In my search for a great PMD pattern, I bought something I have to call a puffball. This ball of fluff didn’t even look like a natural mayfly much. The wing was white CDC, The thorax was pale yellow CDC, and even the body seemed like it was pale yellow CDC, then it had split tailfibers.
My friend told me it would never catch a fish because it did not look like the natural enough, I did not have success with the puffball thing until I fished a breezy day and covered it with Frogs Fanny.
The breeze whipped the puffball back and forth, skimming the top of the water, and a trout hit it so quickly and hard I never even thought to set the hook. In retrospect the puffball was acting like the mayflies when they dip in the water. I then offered the fly to the willows.

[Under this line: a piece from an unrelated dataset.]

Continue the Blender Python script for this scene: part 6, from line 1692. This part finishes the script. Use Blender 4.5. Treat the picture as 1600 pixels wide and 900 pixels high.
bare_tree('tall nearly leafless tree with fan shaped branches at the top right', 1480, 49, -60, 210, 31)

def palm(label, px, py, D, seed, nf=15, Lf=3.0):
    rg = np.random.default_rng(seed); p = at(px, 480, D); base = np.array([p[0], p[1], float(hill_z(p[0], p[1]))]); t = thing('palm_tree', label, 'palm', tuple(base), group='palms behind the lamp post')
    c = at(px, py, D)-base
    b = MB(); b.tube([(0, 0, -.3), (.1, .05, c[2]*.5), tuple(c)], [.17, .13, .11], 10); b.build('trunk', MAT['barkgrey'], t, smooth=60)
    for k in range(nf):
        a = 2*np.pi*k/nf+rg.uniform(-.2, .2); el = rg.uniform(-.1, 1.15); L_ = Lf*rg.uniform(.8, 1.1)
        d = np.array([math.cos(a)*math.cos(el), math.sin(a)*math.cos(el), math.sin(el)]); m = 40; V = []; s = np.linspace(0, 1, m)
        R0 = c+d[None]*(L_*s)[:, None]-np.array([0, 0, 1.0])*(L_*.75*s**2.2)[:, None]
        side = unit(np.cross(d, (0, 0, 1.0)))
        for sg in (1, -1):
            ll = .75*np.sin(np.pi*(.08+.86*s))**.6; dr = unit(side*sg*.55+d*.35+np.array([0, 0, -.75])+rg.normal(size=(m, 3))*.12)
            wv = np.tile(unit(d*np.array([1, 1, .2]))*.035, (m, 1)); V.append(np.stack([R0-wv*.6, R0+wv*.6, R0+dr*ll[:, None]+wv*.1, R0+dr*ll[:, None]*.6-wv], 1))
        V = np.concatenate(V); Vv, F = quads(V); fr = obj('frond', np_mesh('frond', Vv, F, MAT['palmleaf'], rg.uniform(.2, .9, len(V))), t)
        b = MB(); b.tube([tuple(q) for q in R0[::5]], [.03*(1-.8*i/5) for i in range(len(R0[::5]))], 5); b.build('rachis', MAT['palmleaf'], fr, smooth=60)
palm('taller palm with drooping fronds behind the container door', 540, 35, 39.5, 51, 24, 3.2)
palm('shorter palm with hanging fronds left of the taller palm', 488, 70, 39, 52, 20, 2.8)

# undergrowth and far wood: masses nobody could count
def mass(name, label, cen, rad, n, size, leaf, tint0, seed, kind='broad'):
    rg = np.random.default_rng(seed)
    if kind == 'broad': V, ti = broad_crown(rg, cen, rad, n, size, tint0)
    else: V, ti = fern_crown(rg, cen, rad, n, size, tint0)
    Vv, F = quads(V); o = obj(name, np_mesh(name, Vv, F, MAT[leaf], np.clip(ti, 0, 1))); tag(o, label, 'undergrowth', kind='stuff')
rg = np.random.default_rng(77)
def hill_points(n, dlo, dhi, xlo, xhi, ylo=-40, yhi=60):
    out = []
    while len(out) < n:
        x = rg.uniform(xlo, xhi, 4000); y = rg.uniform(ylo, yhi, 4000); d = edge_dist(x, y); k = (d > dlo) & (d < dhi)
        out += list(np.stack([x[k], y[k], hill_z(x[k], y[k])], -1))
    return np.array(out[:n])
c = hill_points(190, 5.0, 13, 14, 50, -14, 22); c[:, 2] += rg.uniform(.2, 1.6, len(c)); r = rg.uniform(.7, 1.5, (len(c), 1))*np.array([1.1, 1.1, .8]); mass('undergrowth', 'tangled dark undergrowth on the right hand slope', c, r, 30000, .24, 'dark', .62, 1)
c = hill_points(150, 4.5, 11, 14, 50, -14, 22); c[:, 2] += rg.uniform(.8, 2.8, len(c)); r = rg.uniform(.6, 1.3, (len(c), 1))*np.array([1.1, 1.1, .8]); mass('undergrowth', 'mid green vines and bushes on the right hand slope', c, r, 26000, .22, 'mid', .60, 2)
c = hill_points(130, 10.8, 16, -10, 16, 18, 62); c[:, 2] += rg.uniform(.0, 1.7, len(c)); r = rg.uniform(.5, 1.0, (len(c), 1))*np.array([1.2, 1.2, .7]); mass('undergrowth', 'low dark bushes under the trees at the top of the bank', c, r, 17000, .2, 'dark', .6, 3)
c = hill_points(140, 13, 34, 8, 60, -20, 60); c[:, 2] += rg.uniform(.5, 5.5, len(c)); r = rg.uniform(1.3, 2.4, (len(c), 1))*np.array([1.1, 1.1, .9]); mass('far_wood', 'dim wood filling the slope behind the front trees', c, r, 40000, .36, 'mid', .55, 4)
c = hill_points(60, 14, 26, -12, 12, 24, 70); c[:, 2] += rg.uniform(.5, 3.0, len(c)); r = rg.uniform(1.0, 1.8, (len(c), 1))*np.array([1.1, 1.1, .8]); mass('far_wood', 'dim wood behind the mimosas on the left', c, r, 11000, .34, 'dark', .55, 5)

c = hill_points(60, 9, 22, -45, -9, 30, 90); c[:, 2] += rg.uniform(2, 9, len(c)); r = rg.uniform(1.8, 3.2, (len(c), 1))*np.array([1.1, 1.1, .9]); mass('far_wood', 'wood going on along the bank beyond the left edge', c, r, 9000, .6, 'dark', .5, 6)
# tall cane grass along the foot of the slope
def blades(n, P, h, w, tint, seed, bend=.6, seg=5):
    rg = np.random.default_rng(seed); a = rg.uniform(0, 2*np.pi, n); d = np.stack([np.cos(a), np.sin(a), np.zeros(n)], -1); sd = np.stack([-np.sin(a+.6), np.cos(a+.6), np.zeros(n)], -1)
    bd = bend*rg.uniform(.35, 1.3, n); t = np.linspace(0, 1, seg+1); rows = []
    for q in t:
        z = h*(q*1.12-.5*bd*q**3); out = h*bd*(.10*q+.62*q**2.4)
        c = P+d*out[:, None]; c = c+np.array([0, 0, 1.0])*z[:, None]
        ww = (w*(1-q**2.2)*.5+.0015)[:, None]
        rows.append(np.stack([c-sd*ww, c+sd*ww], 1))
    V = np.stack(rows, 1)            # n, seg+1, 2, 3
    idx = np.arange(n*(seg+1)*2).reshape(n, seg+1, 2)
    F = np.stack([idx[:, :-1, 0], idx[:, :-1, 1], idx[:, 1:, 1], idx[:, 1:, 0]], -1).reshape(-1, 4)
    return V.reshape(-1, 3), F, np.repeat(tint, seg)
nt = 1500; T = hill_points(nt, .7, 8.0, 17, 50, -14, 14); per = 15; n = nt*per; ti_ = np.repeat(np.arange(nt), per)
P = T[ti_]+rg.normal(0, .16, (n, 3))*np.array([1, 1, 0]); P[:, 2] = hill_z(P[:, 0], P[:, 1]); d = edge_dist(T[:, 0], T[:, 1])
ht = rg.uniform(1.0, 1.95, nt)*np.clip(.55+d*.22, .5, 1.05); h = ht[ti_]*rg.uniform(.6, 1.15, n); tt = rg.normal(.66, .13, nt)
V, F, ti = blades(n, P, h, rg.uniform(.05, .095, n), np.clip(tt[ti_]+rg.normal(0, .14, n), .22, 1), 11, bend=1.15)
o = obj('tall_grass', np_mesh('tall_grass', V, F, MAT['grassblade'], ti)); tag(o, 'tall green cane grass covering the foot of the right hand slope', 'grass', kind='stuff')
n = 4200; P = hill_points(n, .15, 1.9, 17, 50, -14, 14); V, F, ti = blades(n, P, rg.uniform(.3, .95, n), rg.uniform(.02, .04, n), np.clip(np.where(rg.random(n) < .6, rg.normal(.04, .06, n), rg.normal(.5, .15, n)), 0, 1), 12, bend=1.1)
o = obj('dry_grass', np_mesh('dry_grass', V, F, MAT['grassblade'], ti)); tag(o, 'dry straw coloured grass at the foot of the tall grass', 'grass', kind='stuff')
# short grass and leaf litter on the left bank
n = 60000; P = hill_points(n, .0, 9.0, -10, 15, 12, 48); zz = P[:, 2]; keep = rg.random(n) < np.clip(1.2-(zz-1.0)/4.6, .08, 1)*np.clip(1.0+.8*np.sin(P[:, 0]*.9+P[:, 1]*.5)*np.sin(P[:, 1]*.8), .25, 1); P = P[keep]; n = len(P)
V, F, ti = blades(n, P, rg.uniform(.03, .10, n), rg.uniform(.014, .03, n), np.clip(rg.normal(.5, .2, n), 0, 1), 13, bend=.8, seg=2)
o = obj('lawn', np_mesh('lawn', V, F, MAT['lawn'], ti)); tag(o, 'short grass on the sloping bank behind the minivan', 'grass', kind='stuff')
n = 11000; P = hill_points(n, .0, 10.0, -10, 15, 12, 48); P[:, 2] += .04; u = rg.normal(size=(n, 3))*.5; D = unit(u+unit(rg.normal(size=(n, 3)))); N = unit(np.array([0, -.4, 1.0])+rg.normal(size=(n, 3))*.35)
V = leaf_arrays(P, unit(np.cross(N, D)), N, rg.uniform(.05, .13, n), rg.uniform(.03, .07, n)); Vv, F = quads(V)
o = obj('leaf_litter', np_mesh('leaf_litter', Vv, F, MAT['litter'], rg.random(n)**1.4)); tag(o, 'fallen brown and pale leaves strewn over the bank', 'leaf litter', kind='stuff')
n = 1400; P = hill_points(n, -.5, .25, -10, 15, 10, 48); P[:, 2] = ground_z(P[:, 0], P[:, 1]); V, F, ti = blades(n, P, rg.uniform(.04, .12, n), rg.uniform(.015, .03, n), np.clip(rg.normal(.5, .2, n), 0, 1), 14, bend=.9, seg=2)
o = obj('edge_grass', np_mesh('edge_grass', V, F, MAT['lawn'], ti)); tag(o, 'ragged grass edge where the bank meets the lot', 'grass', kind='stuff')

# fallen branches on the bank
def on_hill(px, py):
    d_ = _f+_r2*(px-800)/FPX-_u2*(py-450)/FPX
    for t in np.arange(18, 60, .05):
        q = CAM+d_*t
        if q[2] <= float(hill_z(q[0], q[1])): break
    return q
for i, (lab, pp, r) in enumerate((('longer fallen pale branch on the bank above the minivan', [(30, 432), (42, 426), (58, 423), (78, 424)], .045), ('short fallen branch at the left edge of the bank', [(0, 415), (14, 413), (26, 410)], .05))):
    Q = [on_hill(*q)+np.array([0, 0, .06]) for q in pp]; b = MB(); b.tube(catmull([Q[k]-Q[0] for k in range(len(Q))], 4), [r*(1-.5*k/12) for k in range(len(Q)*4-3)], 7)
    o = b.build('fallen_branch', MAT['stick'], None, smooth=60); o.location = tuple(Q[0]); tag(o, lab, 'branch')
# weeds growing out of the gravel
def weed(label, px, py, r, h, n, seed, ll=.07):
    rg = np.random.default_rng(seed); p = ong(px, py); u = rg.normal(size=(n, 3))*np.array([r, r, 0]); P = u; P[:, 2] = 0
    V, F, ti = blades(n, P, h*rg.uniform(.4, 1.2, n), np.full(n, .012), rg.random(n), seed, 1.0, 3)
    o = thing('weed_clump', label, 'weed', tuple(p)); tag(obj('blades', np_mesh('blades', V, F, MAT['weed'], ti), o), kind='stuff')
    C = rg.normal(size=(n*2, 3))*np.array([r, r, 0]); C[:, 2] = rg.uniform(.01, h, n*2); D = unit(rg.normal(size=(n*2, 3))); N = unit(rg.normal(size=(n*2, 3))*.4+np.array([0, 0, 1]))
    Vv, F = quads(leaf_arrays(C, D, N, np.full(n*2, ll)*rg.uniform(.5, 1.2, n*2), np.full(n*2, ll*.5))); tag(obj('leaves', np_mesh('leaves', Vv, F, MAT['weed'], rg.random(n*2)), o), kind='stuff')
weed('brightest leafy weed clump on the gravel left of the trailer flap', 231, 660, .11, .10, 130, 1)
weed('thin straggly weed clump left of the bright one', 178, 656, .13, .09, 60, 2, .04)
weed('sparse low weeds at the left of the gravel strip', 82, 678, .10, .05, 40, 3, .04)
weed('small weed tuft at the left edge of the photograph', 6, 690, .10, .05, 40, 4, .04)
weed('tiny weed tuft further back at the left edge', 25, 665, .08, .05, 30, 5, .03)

Has anyone ever heard of a fly like this before, the fly shop I bought it from closed it’s doors, or was it just a fluke that it was hit?
What you were doing was ‘dapping.’ Bob Boyle of Stone Fly fame and feature writer for Sports Illustrated just did a book on it. Like a fly tumbling through fast water the dapped fly does not give the trout much time to examine it. I believe it is the action and the quick dimpling of the surface more than what the fly looks like up close or is made of that attracted your trout. The trout sees ‘life’ and strikes.

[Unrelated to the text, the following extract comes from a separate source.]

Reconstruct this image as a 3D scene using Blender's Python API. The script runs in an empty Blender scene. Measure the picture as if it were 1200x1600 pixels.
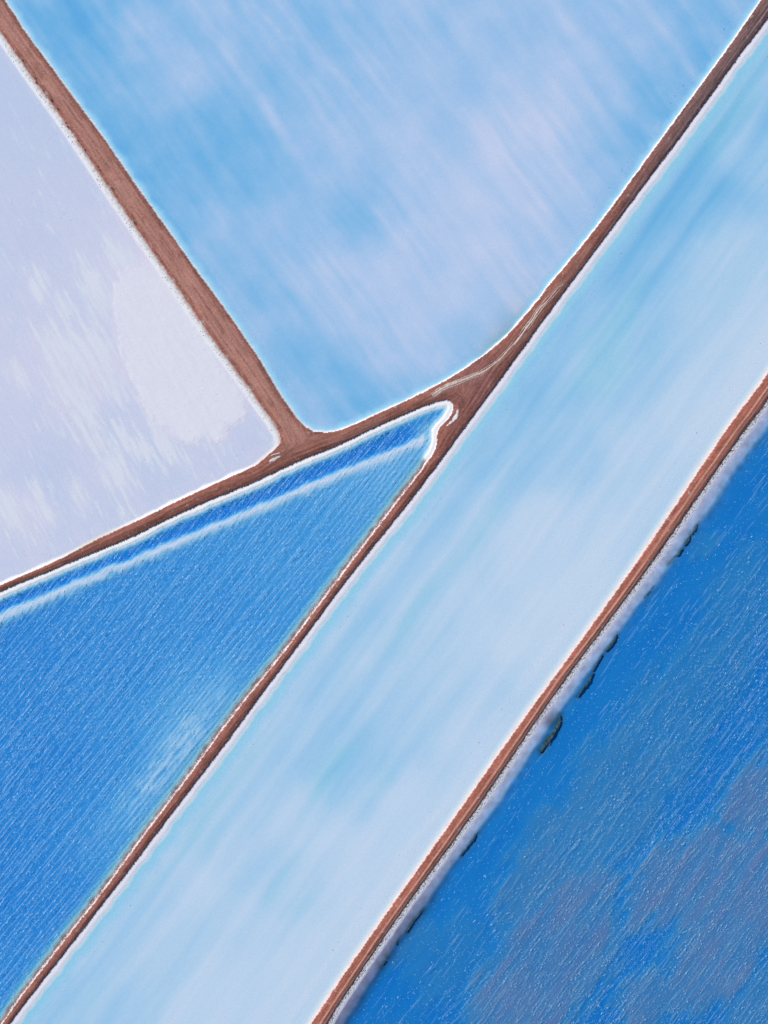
import bpy, math, random
import numpy as np

# ------------------------------------------------------------------ camera, sky, sun, exposure
S = 0.15                      # metres per photograph pixel (the dykes are about 6 m wide)
CAM_H = 200.0
scene = bpy.context.scene
cam_data = bpy.data.cameras.new("camera")
cam = bpy.data.objects.new("camera", cam_data)
scene.collection.objects.link(cam)
cam.location = (0.0, 0.0, CAM_H)
cam.rotation_euler = (0.0, 0.0, 0.0)          # straight down, photograph's top = +Y
cam_data.sensor_fit = 'VERTICAL'
cam_data.sensor_height = 24.0
cam_data.lens = 24.0 * CAM_H / (1600 * S)
cam_data.clip_start = 1.0
cam_data.clip_end = 20000.0
scene.camera = cam

SUN_ELEV, SUN_AZ = math.radians(42), math.radians(-50)   # azimuth clockwise from +Y: sun in the upper left
world = bpy.data.worlds.new("World")
scene.world = world
world.use_nodes = True
wn = world.node_tree
sky = wn.nodes.new("ShaderNodeTexSky")
sky.sky_type = 'NISHITA'
sky.sun_disc = False
sky.sun_elevation = SUN_ELEV
sky.sun_rotation = SUN_AZ
wn.links.new(sky.outputs[0], wn.nodes["Background"].inputs[0])
wn.nodes["Background"].inputs[1].default_value = 0.075
sun_data = bpy.data.lights.new("sun", 'SUN')
sun_data.energy = 3.0
sun_data.angle = math.radians(0.5)
sun_data.color = (1.0, 0.975, 0.95)
sun = bpy.data.objects.new("sun", sun_data)
scene.collection.objects.link(sun)
sun.rotation_euler = (math.pi / 2 - SUN_ELEV, 0.0, math.pi - SUN_AZ)
vs = scene.view_settings
vs.view_transform = 'Standard'
vs.look = 'None'
vs.exposure = 0.12
vs.gamma = 1.0
scene.cycles.use_denoising = False          # keeps the fine grain of foam, salt and gravel
scene.cycles.transparent_max_bounces = 12
scene.cycles.max_bounces = 5
scene.cycles.diffuse_bounces = 2
scene.cycles.glossy_bounces = 1
scene.cycles.caustics_reflective = False
scene.cycles.caustics_refractive = False

rng = np.random.default_rng(7)
random.seed(7)
LINK = scene.collection.objects.link
f32 = np.float32


# ------------------------------------------------------------------ helpers
def W(px, py, z=0.0):
    """photograph-plan coordinates (1 unit = 0.15 m, y down) -> world"""
    return ((px - 600.0) * S, (800.0 - py) * S, z)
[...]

I have used CDC puffs to tye an emerger, (very new at this dry fly tying stuff I have only tied about 20 dries) but from what I remember of the fly, I can not think of a way to make it come together in my head or a pattern. What I remember of the puffpall was that I had to wet the CDC to thread the hook because it was everywere.
If the pattern doesn’t matter, how can you make a puffball. I have only seen the little cdc puffs and the longer tree like things in the tying materials.
If it’s like the caddis pattern, then I would say, start your thread and wrap back towards the bend. Tie in your tail material. Tie in a pale yellow cdc feather by the tip, wrap your thread forward to where the wing will go and then wrap the cdc forward to that point. You want the cdc barbules to pop out towards the front to simulate legs. Tie in the cdc wing and then either continue wrapping the body cdc to the front of the wing and tie off or tie the cdc off behind the wing and dub a thorax. I hope this makes sense. If not let me know.
Yes, of course, you are trying to fool a trout with a fly, no different than floating something ugly quickly through fast pocket water. A quick glance, a quick strike. It is all in the game. In a month or two Bob Boyles book will be out. I wrote a “letter” after he sent me a spool of Blow Line and insisted I try it and he included it in his book, not to give him a free plug but check the book out if you see it in a store…Good luck,…Bob
I had used floating fly line a 9ft 5x tapered leader to a cherynoble ant and the little puffball tied off of the ant on 6x tippet with lots of frogs fanny. I think the ant helped to keep the 6x tippet out of the water so that the puff ball could do its thing.
I will try that again this year if I can get the puff ball right.
It took me 2 hours and all I had was white cdc but I think I got it.
I wrapped the body with 2cdc, after 1 cdc parachute, I dubbed pmd color to the thorax because it looked very white and the shape was not right, then teased it out with velcro. I forgot the tail.